Although the district court found that the above factors favored Wesley, Katy still disputes whether those findings supported its decision on the ground that the court did not sufficiently tie them to the child's best interests by explaining how her conduct affected the child. See Davis v. Ewalefo, 131 Nev. 445, 451, 352 P.3d 1139, 1143 (2015) ("[T]he decree . . . must tie the child's best interest, as informed by specific, relevant findings respecting the [best interest factors] to the custody determination made."). But the district court's findings regarding these factors were sufficiently specific to explain its custody decision. See id. at 452, 352 P.3d at 1143 (requiring custody orders to include "[s]pecific findings and an adequate explanation of the [district court's] reason[ing]"). Moreover, the record includes Wesley's testimony that the circumstances at issue here negatively affected the child as well as Katy's concession that the living arrangement described above was not in the child's best interest. Thus, Katy failed to demonstrate that these findings warrant reversal.
Katy next challenges the district court's finding that Wesley did not commit domestic violence against her, which caused the court to treat that factor as inapplicable in its physical custody analysis. See NRS 125C.0035(4)(k) (requiring the district court, in assessing physical custody, to consider whether either parent has engaged in an act of domestic violence). But while Katy argues that testimony in the record demonstrates that Wesley physically abused her, the record also includes contrary testimony regarding the nature of the purported incidents of physical abuse that could support the district court's finding that Wesley did not commit domestic violence, and as discussed above, it is not for this court to reweigh the evidence or reevaluate witness credibility. See Ellis, 123 Nev. at 152, 161 P.3d at 244. And although Katy asserts that the district court ignored evidence that Wesley was physically and emotionally abusive, the divorce decree does not support that assertion. Indeed, the district court specifically found that the parties were verbally abusive to each other, which prompted the court to describe their relationship as abusive in nature. But the district court also concluded that the abuse did not rise to the level of domestic violence, and we will not disturb that conclusion, as it is supported by the record. Ogawa, 125 Nev. at 668, 221 P.3d at 704.
Lastly, Katy challenges the district court's finding that, based on the living arrangement discussed above, Wesley was the parent most likely to cooperate to meet the child's needs. See NRS 125C.0035(4)(e) (providing that, when the court assesses physical custody, it must consider the parents' ability "to cooperate to meet the needs of the child"). Initially, although the divorce decree does not explain the relationship between the living arrangement and the parties' ability to cooperate, the district court's finding on this point presumably related to Wesley's allegations that Katy undertook the new living arrangement with the child without his knowledge or permission. But we need not dwell on this factor since Katy failed to demonstrate that the district court incorrectly found that the remaining best interest factors favored Wesley, were neutral, or were inapplicable. Indeed, based on those findings alone, the district court could properly exercise its discretion by directing that the child spend the majority of his time in Nevada with Wesley. See Ellis, 123 Nev. at 149, 161 P.3d at 241 (recognizing the district court's broad discretion to determine child custody matters), and as a result, we affirm that portion of the court's decision.

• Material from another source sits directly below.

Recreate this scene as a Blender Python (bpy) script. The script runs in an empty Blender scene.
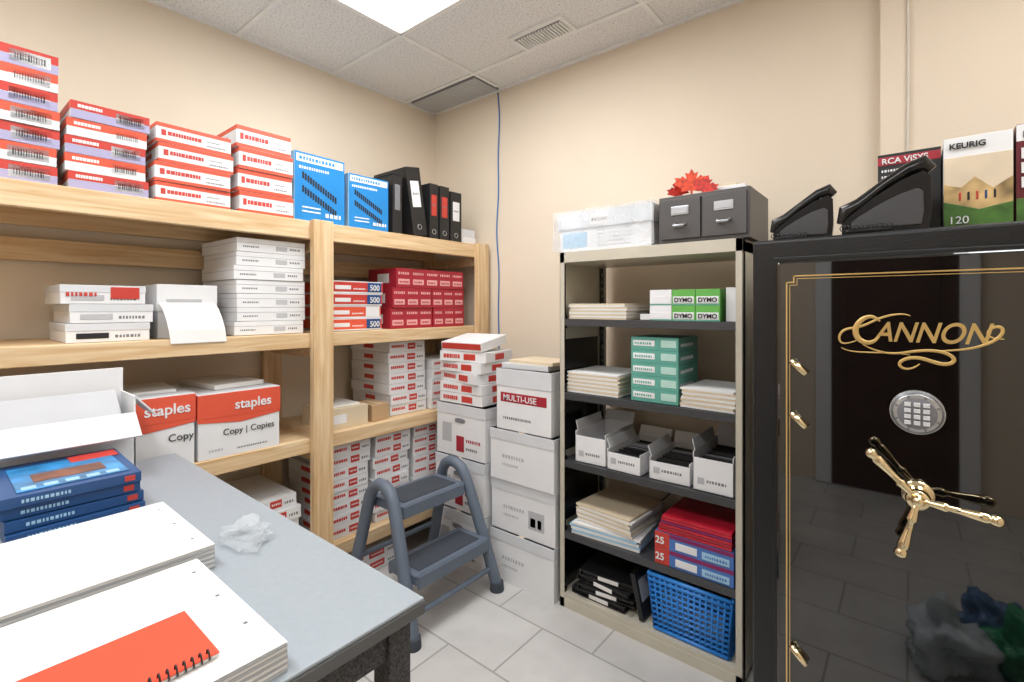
import bpy, math, random
from mathutils import Vector, Matrix, noise
random.seed(7)
S=0.8125
R=math.radians
# ---------------------------------------------------------------- materials
MC={}
def mat(name,col,rough=0.6,metal=0.0,var=0.04,scale=8,bump=0.0,bscale=60,**kw):
    if name in MC: return MC[name]
    m=bpy.data.materials.new(name); m.use_nodes=True
    nt=m.node_tree; b=nt.nodes['Principled BSDF']
    b.inputs['Roughness'].default_value=rough
    b.inputs['Metallic'].default_value=metal
    for k,v in kw.items(): b.inputs[k.replace('_',' ')].default_value=v
    tc=nt.nodes.new('ShaderNodeTexCoord')
    n=nt.nodes.new('ShaderNodeTexNoise'); n.inputs['Scale'].default_value=scale
    nt.links.new(tc.outputs['Object'],n.inputs['Vector'])
    r=nt.nodes.new('ShaderNodeValToRGB')
    r.color_ramp.elements[0].position=.3; r.color_ramp.elements[1].position=.7
    r.color_ramp.elements[0].color=[max(0,c*(1-var)) for c in col]+[1]
    r.color_ramp.elements[1].color=[min(1,c*(1+var)) for c in col]+[1]
    nt.links.new(n.outputs['Fac'],r.inputs['Fac']); nt.links.new(r.outputs['Color'],b.inputs['Base Color'])
    if bump>0:
        n2=nt.nodes.new('ShaderNodeTexNoise'); n2.inputs['Scale'].default_value=bscale
        nt.links.new(tc.outputs['Object'],n2.inputs['Vector'])
        bp=nt.nodes.new('ShaderNodeBump'); bp.inputs['Strength'].default_value=bump; bp.inputs['Distance'].default_value=.01
        nt.links.new(n2.outputs['Fac'],bp.inputs['Height']); nt.links.new(bp.outputs['Normal'],b.inputs['Normal'])
    MC[name]=m; return m
def srgb(r,g,b):
    f=lambda c:(c/255/12.92) if c/255<=.04045 else ((c/255+.055)/1.055)**2.4
    return (f(r),f(g),f(b))
WALL=mat('wall_paint',srgb(226,212,192),.75,var=.015,scale=2,bump=.08,bscale=150)
WHITE=mat('white_card',srgb(230,231,233),.55,var=.02)
PAPER=mat('paper',srgb(230,229,227),.7,var=.01)
OFFW=mat('offwhite_card',srgb(212,215,219),.6,var=.03)
RED=mat('red_print',srgb(196,62,52),.5)
ORANGE=mat('orange_red_print',srgb(222,88,62),.5)
DRED=mat('crimson_print',srgb(165,35,52),.45)
GREY=mat('grey_print',srgb(120,120,125),.5)
LGREY=mat('light_grey_print',srgb(185,187,191),.5)
BLACK=mat('black_print',srgb(28,28,30),.45)
BLUE=mat('blue_print',srgb(30,130,200),.4)
NAVY=mat('navy_blue',srgb(32,76,130),.4)
LILAC=mat('lilac_print',srgb(170,166,200),.5)
KRAFT=mat('kraft_card',srgb(190,158,120),.75)
TAN=mat('tan_envelope',srgb(216,200,172),.7)
TEAL=mat('teal_card',srgb(95,165,150),.45)
GREEN=mat('lime_print',srgb(100,175,80),.45)
DGREY=mat('dark_grey_metal',srgb(76,77,80),.4,.4)
PUTTY=mat('putty_metal',srgb(198,192,176),.4,.1)
BLKPL=mat('black_plastic',srgb(20,20,22),.22)
STOOL=mat('stool_plastic',srgb(98,109,124),.45,bump=.1,bscale=200)
STOOL_D=mat('stool_pad',srgb(62,68,77),.8,bump=.4,bscale=250)
TABLE=mat('grey_laminate',srgb(152,161,168),.42,var=.03,scale=60)
TABLEE=mat('table_edging',srgb(92,94,96),.5)
GRANITE=mat('speckled_black_steel',srgb(62,62,64),.6,var=.9,scale=220)
GOLD=mat('polished_brass',srgb(236,218,178),.12,1.0,var=.02)
GOLDP=mat('gold_paint',srgb(222,188,120),.3,.6,var=.02)
SILVER=mat('satin_silver',srgb(185,188,192),.3,.8)
SAFEB=mat('safe_body_paint',srgb(30,31,33),.3,.2,bump=.15,bscale=300)
SAFED=mat('safe_door_gloss',(.0015,.0015,.002),.03,0,var=.0,Specular_IOR_Level=.9,Coat_Weight=.6,Coat_Roughness=.01)
ORNB=mat('notebook_orange',srgb(222,78,50),.5)
BASK=mat('blue_plastic_basket',srgb(50,132,215),.35)
TBAR=mat('ceiling_grid_steel',srgb(232,232,230),.5)
GRILLE=mat('grille_grey',srgb(195,195,195),.5)
CBL_B=mat('cable_blue',srgb(60,112,175),.5)
CBL_W=mat('cable_cream',srgb(215,208,196),.5)
PURPLE=mat('purple_print',srgb(130,30,90),.4)
def plastic(name,col,alpha=.35):
    m=mat(name,col,.12,0,var=.1); b=m.node_tree.nodes['Principled BSDF']
    b.inputs['Alpha'].default_value=alpha; return m
CLEAR=plastic('clear_film',srgb(225,232,236),.16)
FILM=plastic('wrap_film',srgb(228,233,238),.30)
def wood():
    m=bpy.data.materials.new('pine_wood'); m.use_nodes=True; nt=m.node_tree; b=nt.nodes['Principled BSDF']
    tc=nt.nodes.new('ShaderNodeTexCoord'); mp=nt.nodes.new('ShaderNodeMapping'); mp.inputs['Scale'].default_value=(18,1.2,18)
    nt.links.new(tc.outputs['Object'],mp.inputs['Vector'])
    n=nt.nodes.new('ShaderNodeTexNoise'); n.inputs['Scale'].default_value=2.2; n.inputs['Detail'].default_value=6; n.inputs['Distortion'].default_value=.7
    nt.links.new(mp.outputs[0],n.inputs['Vector'])
    r=nt.nodes.new('ShaderNodeValToRGB'); r.color_ramp.elements[0].position=.3; r.color_ramp.elements[1].position=.7
    r.color_ramp.elements[0].color=(*srgb(204,166,118),1); r.color_ramp.elements[1].color=(*srgb(232,208,170),1)
    nt.links.new(n.outputs['Fac'],r.inputs['Fac']); nt.links.new(r.outputs[0],b.inputs['Base Color']); b.inputs['Roughness'].default_value=.6
    return m
def woodv():
    m=wood(); m.name='pine_wood_upright'
    [n for n in m.node_tree.nodes if n.type=='MAPPING'][0].inputs['Scale'].default_value=(18,18,1.2); return m
WOOD=wood(); WOODV=woodv()
def floormat():
    m=bpy.data.materials.new('floor_tile'); m.use_nodes=True; nt=m.node_tree; b=nt.nodes['Principled BSDF']
    tc=nt.nodes.new('ShaderNodeTexCoord'); br=nt.nodes.new('ShaderNodeTexBrick')
    br.offset=0.5; br.inputs['Scale'].default_value=1; br.inputs['Brick Width'].default_value=.56; br.inputs['Row Height'].default_value=.37
    br.inputs['Mortar Size'].default_value=.005; br.inputs['Color1'].default_value=(*srgb(206,204,201),1); br.inputs['Color2'].default_value=(*srgb(198,196,193),1)
    br.inputs['Mortar'].default_value=(*srgb(160,158,155),1)
    nt.links.new(tc.outputs['Object'],br.inputs['Vector'])
    n=nt.nodes.new('ShaderNodeTexNoise'); n.inputs['Scale'].default_value=6; n.inputs['Detail'].default_value=8
    nt.links.new(tc.outputs['Object'],n.inputs['Vector'])
    mx=nt.nodes.new('ShaderNodeMix'); mx.data_type='RGBA'; mx.blend_type='MULTIPLY'; mx.inputs['Factor'].default_value=.35
    r=nt.nodes.new('ShaderNodeValToRGB'); r.color_ramp.elements[0].position=.35; r.color_ramp.elements[0].color=(.7,.7,.7,1); r.color_ramp.elements[1].position=.65
    nt.links.new(n.outputs['Fac'],r.inputs[0])
    nt.links.new(br.outputs['Color'],mx.inputs['A']); nt.links.new(r.outputs[0],mx.inputs['B']); nt.links.new(mx.outputs['Result'],b.inputs['Base Color'])
    b.inputs['Roughness'].default_value=.3; return m
def ceilmat():
    m=bpy.data.materials.new('acoustic_tile'); m.use_nodes=True; nt=m.node_tree; b=nt.nodes['Principled BSDF']
    tc=nt.nodes.new('ShaderNodeTexCoord'); n=nt.nodes.new('ShaderNodeTexNoise'); n.inputs['Scale'].default_value=90; n.inputs['Detail'].default_value=4
    nt.links.new(tc.outputs['Object'],n.inputs['Vector']); r=nt.nodes.new('ShaderNodeValToRGB')
    r.color_ramp.elements[0].position=.34; r.color_ramp.elements[0].color=(*srgb(200,200,199),1)
    r.color_ramp.elements[1].position=.5; r.color_ramp.elements[1].color=(*srgb(230,230,229),1)
    nt.links.new(n.outputs['Fac'],r.inputs[0]); nt.links.new(r.outputs[0],b.inputs['Base Color']); b.inputs['Roughness'].default_value=.9
    return m
def emis(name,col,s):
    m=bpy.data.materials.new(name); m.use_nodes=True; b=m.node_tree.nodes['Principled BSDF']
    b.inputs['Base Color'].default_value=(*col,1); b.inputs['Emission Color'].default_value=(*col,1); b.inputs['Emission Strength'].default_value=s; return m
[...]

Nevertheless, although the parties do not raise the issue, we note that the divorce decree only states a general outline of the parties' custody arrangement—in particular, the order states that Wesley will have the child during the school year while Katy will have the child during most of the Thanksgiving, Christmas, and Easter holidays and the summer on a schedule that they must determine. This statement of the parties' timeshares violates the district court's obligation to state with particularity the custody arrangement being awarded. See NRS 125C.010(1) (providing that orders awarding visitation rights must include specific times and define the right with "sufficient particularity to ensure that the rights of the parties can be properly enforced and that the best interest of the child is achieved"); NRS 125C.0045(5) (stating identical requirements for orders awarding limited custody rights). Thus, we conclude that the district court abused its discretion by failing to define with particularity the custody arrangement being awarded, see Ellis, 123 Nev. at 149, 161 P.3d at 241, and we therefore reverse and remand that portion of the divorce decree with instructions for the district court to precisely define the parties' timeshares.
Pending further proceedings on remand to precisely define the parties' timeshares consistent with this order, we leave in place the custody arrangement set forth in the district court's order. See Davis, 131 Nev. at 455, 352 P.3d at 1146 (leaving certain provisions of a custody order in place pending further proceedings on remand). As a result, we vacate the stay of that arrangement imposed by our October 5, 2018, order.
Given our disposition of this appeal, we need not consider the parties' remaining arguments.
/s/_________, C.J.
Gibbons /s/_________, J.
Tao /s/_________, J.
Bulla cc: Hon. James Todd Russell, District Judge
David Wasick, Settlement Judge
Law Offices of Andriea A. Aden, Esq., Chtd.